Description of the task -> Transcribe the full listing exactly, and drop every picture.

Available data ->

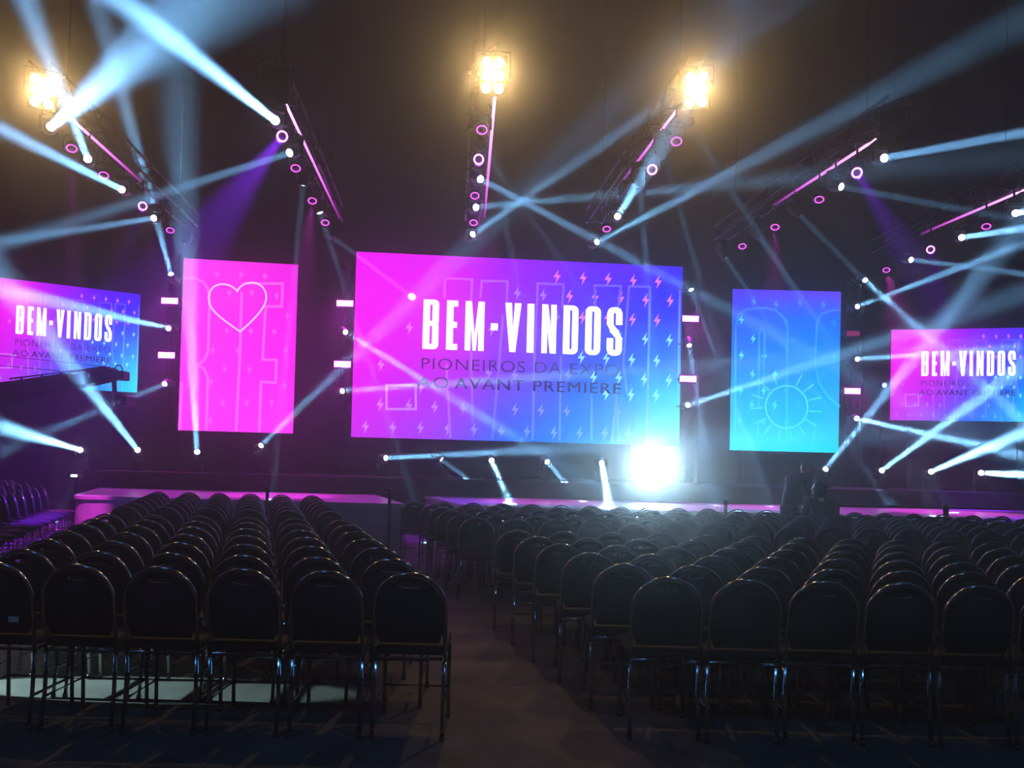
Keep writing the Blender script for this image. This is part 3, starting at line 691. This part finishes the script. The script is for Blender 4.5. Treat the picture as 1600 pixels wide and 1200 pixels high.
b = BM(); add_box(b, (-.07, .03, -.07), (.07, .12, .07), .01); add_box(b, (-.03, .10, -bl.location.z + RZ), (.03, .16, .05)); mesh_obj('housing', b, MT['black_metal'], bl)
# small lamp on a stand beside the thrust platform
p = at(118, 744, 14.9)
t = thing('lamp_stand', (p.x, p.y, 0), 'small lamp on a thin tripod stand left of the magenta platform corner', 'stage lamp')
b = BM(); add_tube(b, [(0, 0, .25), (0, 0, p.z - .06)], .014, 8); mesh_obj('pole', b, MT['truss_metal'], t, True)
for k in range(3):
    a = k * 2.094 + .4; b = BM(); add_tube(b, [(.22 * math.cos(a), .22 * math.sin(a), .012), (0, 0, .35)], .011, 6); mesh_obj('leg', b, MT['black_metal'], t, True)
b = BM(); add_box(b, (-.09, -.05, -.07), (.09, .09, .02), .01); o = mesh_obj('housing', b, MT['black_metal'], t); o.location.z = p.z
b = BM(); add_box(b, (-.055, -.06, -.01), (.055, -.045, .03), .004); o = mesh_obj('lens', b, MT['small_led'], t); o.location.z = p.z

# ------------------------------------------------------------------ camera crane at left
JY = 15.5
tip = at(178, 584, JY); tail = at(-60, 628, JY)
piv = tip + (tail - tip).normalized() * 6.6
t = thing('camera_crane', (piv.x, piv.y, 0), 'black camera crane with a long boom before the small left screen', 'camera crane')
O = Vector((piv.x, piv.y, 0)); ax = (tip - piv).normalized(); upn = Vector((-ax.z, 0, ax.x))
b = BM()
def boom_pt(s, off): return piv + ax * s - O + upn * off
Lb = (tip - piv).length
for y_ in (-.12, .12):
    for s0, s1, h0, h1 in ((-1.6, Lb * .45, .30, .26), (Lb * .45, Lb, .26, .10)):
        for sg in (1, -1): add_tube(b, [boom_pt(s0, sg * h0) + Vector((0, y_, 0)), boom_pt(s1, sg * h1) + Vector((0, y_ * .8, 0))], .03, 6)
vs_ = []
for s, h in ((-1.6, .28), (Lb * .45, .24), (Lb + .05, .085)):
    vs_.append([b.verts.new(boom_pt(s, sg * h) + Vector((0, y_, 0))) for sg, y_ in ((1, -.1), (1, .1), (-1, .1), (-1, -.1))])
for A, B in zip(vs_, vs_[1:]):
    for k in range(4): b.faces.new((A[k], A[(k + 1) % 4], B[(k + 1) % 4], B[k]))
b.faces.new(vs_[0]); b.faces.new(vs_[-1][::-1])
mesh_obj('boom', b, MT['black_metal'], t)
def jp(px, py): return at(px, py, JY - .1) - O
b = BM(); add_tube(b, [jp(15, 592), jp(165, 573)], .018, 6)
for x_, ya, yb in ((33, 590, 596), (65, 586, 594), (95, 582, 590), (138, 577, 586), (165, 573, 580)): add_tube(b, [jp(x_, ya), jp(x_ + 2, yb + 3)], .02, 6)
mesh_obj('guide_rod', b, MT['black_metal'], t, True)
b = BM(); add_tube(b, [jp(-60, 549), jp(165, 573)], .008, 5); add_tube(b, [jp(-60, 565), jp(95, 580)], .008, 5); add_tube(b, [jp(20, 616), jp(110, 605), jp(178, 596)], .010, 5); mesh_obj('bracing_cable', b, MT['black_metal'], t)
b = BM(); c0 = jp(188, 586); add_box(b, (c0.x - .11, -.13, c0.z - .09), (c0.x + .08, .13, c0.z + .08), .02)
add_tube(b, [jp(180, 580), jp(180, 574), jp(183, 571), jp(188, 571), jp(191, 575), jp(191, 582)], .012, 6); mesh_obj('end_bracket', b, MT['black_metal'], t)
b = BM(); add_tube(b, [jp(178, 588), jp(179, 612)], .045, 8); add_tube(b, [jp(179, 612), jp(190, 618)], .03, 8); mesh_obj('camera_mount', b, MT['black_metal'], t, True)
c0 = jp(191, 628); b = BM(); add_box(b, (c0.x - .09, -.20, c0.z - .08), (c0.x + .12, .20, c0.z + .12), .02); cm = mesh_obj('remote_camera', b, MT['black_metal'], t)
b = BM(); add_lathe(b, [(0, 0), (.05, 0), (.055, .10), (.045, .12), (0, .11)], 14, Matrix.Translation((c0.x, -.20, c0.z)) @ Matrix.Rotation(math.pi / 2, 4, 'X')); mesh_obj('camera_lens', b, MT['chair_metal'], cm, True)
b = BM(); add_tube(b, [(0, 0, .2), (0, 0, piv.z)], .09, 12); add_box(b, (-.2, -.22, piv.z - .18), (.2, .22, piv.z + .2), .03); mesh_obj('pedestal', b, MT['black_metal'], t)
for k in range(3):
    a = k * 2.094; b = BM(); add_tube(b, [(0, 0, .3), (.7 * math.cos(a), .7 * math.sin(a), .1)], .045, 8); add_lathe(b, [(0, -.04), (.1, -.04), (.1, .04), (0, .04)], 14, Matrix.Translation((.7 * math.cos(a), .7 * math.sin(a), .1)) @ Matrix.Rotation(math.pi / 2, 4, 'X')); mesh_obj('leg', b, MT['black_metal'], t, True)
c0 = boom_pt(-1.7, 0); b = BM(); add_box(b, (c0.x - .3, -.25, c0.z - .25), (c0.x + .15, .25, c0.z + .25), .03); mesh_obj('counterweight', b, MT['black_metal'], t)

# ------------------------------------------------------------------ chairs
CW = .40            # outer width of the arched back
def arch(rw, z0, ztop, lean, n=18):
    r = rw; zc = ztop - r * .98; pts = []
    y = lambda z: -.20 - lean * (z - .45)
    pts.append(Vector((-r, y(z0), z0))); pts.append(Vector((-r, y((z0 + zc) / 2), (z0 + zc) / 2)))
    for k in range(n + 1):
        th = math.pi * (1 - k / n); z = zc + r * .98 * math.sin(th); pts.append(Vector((r * math.cos(th), y(z), z)))
    pts.append(Vector((r, y((z0 + zc) / 2), (z0 + zc) / 2))); pts.append(Vector((r, y(z0), z0)))
    return pts
def backrest_bm():
    b = BM(); N = 40; zc, r, z0 = .885 - .182, .182, .52; sc = Vector((0, .835)); out, slot = [], []
    for k in range(N):
        a = 2 * math.pi * k / N; d = Vector((math.cos(a), math.sin(a))); lo, hi = 0, 2
        for _ in range(40):
            m = (lo + hi) / 2; p = sc + d * m
            ins = abs(p.x) <= r and p.y >= z0 and (p.y <= zc or (p.x ** 2 + (p.y - zc) ** 2) <= r * r)
            lo, hi = (m, hi) if ins else (lo, m)
        out.append(sc + d * lo); slot.append(sc + Vector((d.x * .062, d.y * .014)))
    y = lambda z: -.20 - .16 * (z - .45)
    def ringv(P, off, s=1.0): return [b.verts.new((p.x * s, y(p.y) + off, p.y)) for p in P]
    mid = [(sc + (o - sc) * .9 if 0 else Vector(((o.x) * .93, z0 + (o.y - z0) * .965 + .008))) for o in out]
    R = [ringv(slot, -.010), ringv(mid, -.022), ringv(out, -.006), ringv(out, .010), ringv(mid, .032), ringv(slot, .016)]
    for i in range(6):
        A, B = R[i], R[(i + 1) % 6]
        for k in range(N): b.faces.new((A[k], A[(k + 1) % N], B[(k + 1) % N], B[k]))
    return b
D_BACK = datamesh(backrest_bm(), MT['fabric'], True)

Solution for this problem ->
Keep writing the Blender script for this image. This is part 3, starting at line 691. This part finishes the script. The script is for Blender 4.5. Treat the picture as 1600 pixels wide and 1200 pixels high.
b = BM(); add_box(b, (-.07, .03, -.07), (.07, .12, .07), .01); add_box(b, (-.03, .10, -bl.location.z + RZ), (.03, .16, .05)); mesh_obj('housing', b, MT['black_metal'], bl)
# small lamp on a stand beside the thrust platform
p = at(118, 744, 14.9)
t = thing('lamp_stand', (p.x, p.y, 0), 'small lamp on a thin tripod stand left of the magenta platform corner', 'stage lamp')
b = BM(); add_tube(b, [(0, 0, .25), (0, 0, p.z - .06)], .014, 8); mesh_obj('pole', b, MT['truss_metal'], t, True)
for k in range(3):
    a = k * 2.094 + .4; b = BM(); add_tube(b, [(.22 * math.cos(a), .22 * math.sin(a), .012), (0, 0, .35)], .011, 6); mesh_obj('leg', b, MT['black_metal'], t, True)
b = BM(); add_box(b, (-.09, -.05, -.07), (.09, .09, .02), .01); o = mesh_obj('housing', b, MT['black_metal'], t); o.location.z = p.z
b = BM(); add_box(b, (-.055, -.06, -.01), (.055, -.045, .03), .004); o = mesh_obj('lens', b, MT['small_led'], t); o.location.z = p.z

# ------------------------------------------------------------------ camera crane at left
JY = 15.5
tip = at(178, 584, JY); tail = at(-60, 628, JY)
piv = tip + (tail - tip).normalized() * 6.6
t = thing('camera_crane', (piv.x, piv.y, 0), 'black camera crane with a long boom before the small left screen', 'camera crane')
O = Vector((piv.x, piv.y, 0)); ax = (tip - piv).normalized(); upn = Vector((-ax.z, 0, ax.x))
b = BM()
def boom_pt(s, off): return piv + ax * s - O + upn * off
Lb = (tip - piv).length
for y_ in (-.12, .12):
    for s0, s1, h0, h1 in ((-1.6, Lb * .45, .30, .26), (Lb * .45, Lb, .26, .10)):
        for sg in (1, -1): add_tube(b, [boom_pt(s0, sg * h0) + Vector((0, y_, 0)), boom_pt(s1, sg * h1) + Vector((0, y_ * .8, 0))], .03, 6)
vs_ = []
for s, h in ((-1.6, .28), (Lb * .45, .24), (Lb + .05, .085)):
    vs_.append([b.verts.new(boom_pt(s, sg * h) + Vector((0, y_, 0))) for sg, y_ in ((1, -.1), (1, .1), (-1, .1), (-1, -.1))])
for A, B in zip(vs_, vs_[1:]):
    for k in range(4): b.faces.new((A[k], A[(k + 1) % 4], B[(k + 1) % 4], B[k]))
b.faces.new(vs_[0]); b.faces.new(vs_[-1][::-1])
mesh_obj('boom', b, MT['black_metal'], t)
def jp(px, py): return at(px, py, JY - .1) - O
b = BM(); add_tube(b, [jp(15, 592), jp(165, 573)], .018, 6)
for x_, ya, yb in ((33, 590, 596), (65, 586, 594), (95, 582, 590), (138, 577, 586), (165, 573, 580)): add_tube(b, [jp(x_, ya), jp(x_ + 2, yb + 3)], .02, 6)
mesh_obj('guide_rod', b, MT['black_metal'], t, True)
b = BM(); add_tube(b, [jp(-60, 549), jp(165, 573)], .008, 5); add_tube(b, [jp(-60, 565), jp(95, 580)], .008, 5); add_tube(b, [jp(20, 616), jp(110, 605), jp(178, 596)], .010, 5); mesh_obj('bracing_cable', b, MT['black_metal'], t)
b = BM(); c0 = jp(188, 586); add_box(b, (c0.x - .11, -.13, c0.z - .09), (c0.x + .08, .13, c0.z + .08), .02)
add_tube(b, [jp(180, 580), jp(180, 574), jp(183, 571), jp(188, 571), jp(191, 575), jp(191, 582)], .012, 6); mesh_obj('end_bracket', b, MT['black_metal'], t)
b = BM(); add_tube(b, [jp(178, 588), jp(179, 612)], .045, 8); add_tube(b, [jp(179, 612), jp(190, 618)], .03, 8); mesh_obj('camera_mount', b, MT['black_metal'], t, True)
c0 = jp(191, 628); b = BM(); add_box(b, (c0.x - .09, -.20, c0.z - .08), (c0.x + .12, .20, c0.z + .12), .02); cm = mesh_obj('remote_camera', b, MT['black_metal'], t)
b = BM(); add_lathe(b, [(0, 0), (.05, 0), (.055, .10), (.045, .12), (0, .11)], 14, Matrix.Translation((c0.x, -.20, c0.z)) @ Matrix.Rotation(math.pi / 2, 4, 'X')); mesh_obj('camera_lens', b, MT['chair_metal'], cm, True)
b = BM(); add_tube(b, [(0, 0, .2), (0, 0, piv.z)], .09, 12); add_box(b, (-.2, -.22, piv.z - .18), (.2, .22, piv.z + .2), .03); mesh_obj('pedestal', b, MT['black_metal'], t)
for k in range(3):
    a = k * 2.094; b = BM(); add_tube(b, [(0, 0, .3), (.7 * math.cos(a), .7 * math.sin(a), .1)], .045, 8); add_lathe(b, [(0, -.04), (.1, -.04), (.1, .04), (0, .04)], 14, Matrix.Translation((.7 * math.cos(a), .7 * math.sin(a), .1)) @ Matrix.Rotation(math.pi / 2, 4, 'X')); mesh_obj('leg', b, MT['black_metal'], t, True)
c0 = boom_pt(-1.7, 0); b = BM(); add_box(b, (c0.x - .3, -.25, c0.z - .25), (c0.x + .15, .25, c0.z + .25), .03); mesh_obj('counterweight', b, MT['black_metal'], t)

# ------------------------------------------------------------------ chairs
CW = .40            # outer width of the arched back
def arch(rw, z0, ztop, lean, n=18):
    r = rw; zc = ztop - r * .98; pts = []
    y = lambda z: -.20 - lean * (z - .45)
    pts.append(Vector((-r, y(z0), z0))); pts.append(Vector((-r, y((z0 + zc) / 2), (z0 + zc) / 2)))
    for k in range(n + 1):
        th = math.pi * (1 - k / n); z = zc + r * .98 * math.sin(th); pts.append(Vector((r * math.cos(th), y(z), z)))
    pts.append(Vector((r, y((z0 + zc) / 2), (z0 + zc) / 2))); pts.append(Vector((r, y(z0), z0)))
    return pts
def backrest_bm():
    b = BM(); N = 40; zc, r, z0 = .885 - .182, .182, .52; sc = Vector((0, .835)); out, slot = [], []
    for k in range(N):
        a = 2 * math.pi * k / N; d = Vector((math.cos(a), math.sin(a))); lo, hi = 0, 2
        for _ in range(40):
            m = (lo + hi) / 2; p = sc + d * m
            ins = abs(p.x) <= r and p.y >= z0 and (p.y <= zc or (p.x ** 2 + (p.y - zc) ** 2) <= r * r)
            lo, hi = (m, hi) if ins else (lo, m)
        out.append(sc + d * lo); slot.append(sc + Vector((d.x * .062, d.y * .014)))
    y = lambda z: -.20 - .16 * (z - .45)
    def ringv(P, off, s=1.0): return [b.verts.new((p.x * s, y(p.y) + off, p.y)) for p in P]
    mid = [(sc + (o - sc) * .9 if 0 else Vector(((o.x) * .93, z0 + (o.y - z0) * .965 + .008))) for o in out]
    R = [ringv(slot, -.010), ringv(mid, -.022), ringv(out, -.006), ringv(out, .010), ringv(mid, .032), ringv(slot, .016)]
    for i in range(6):
        A, B = R[i], R[(i + 1) % 6]
        for k in range(N): b.faces.new((A[k], A[(k + 1) % N], B[(k + 1) % N], B[k]))
    return b
D_BACK = datamesh(backrest_bm(), MT['fabric'], True)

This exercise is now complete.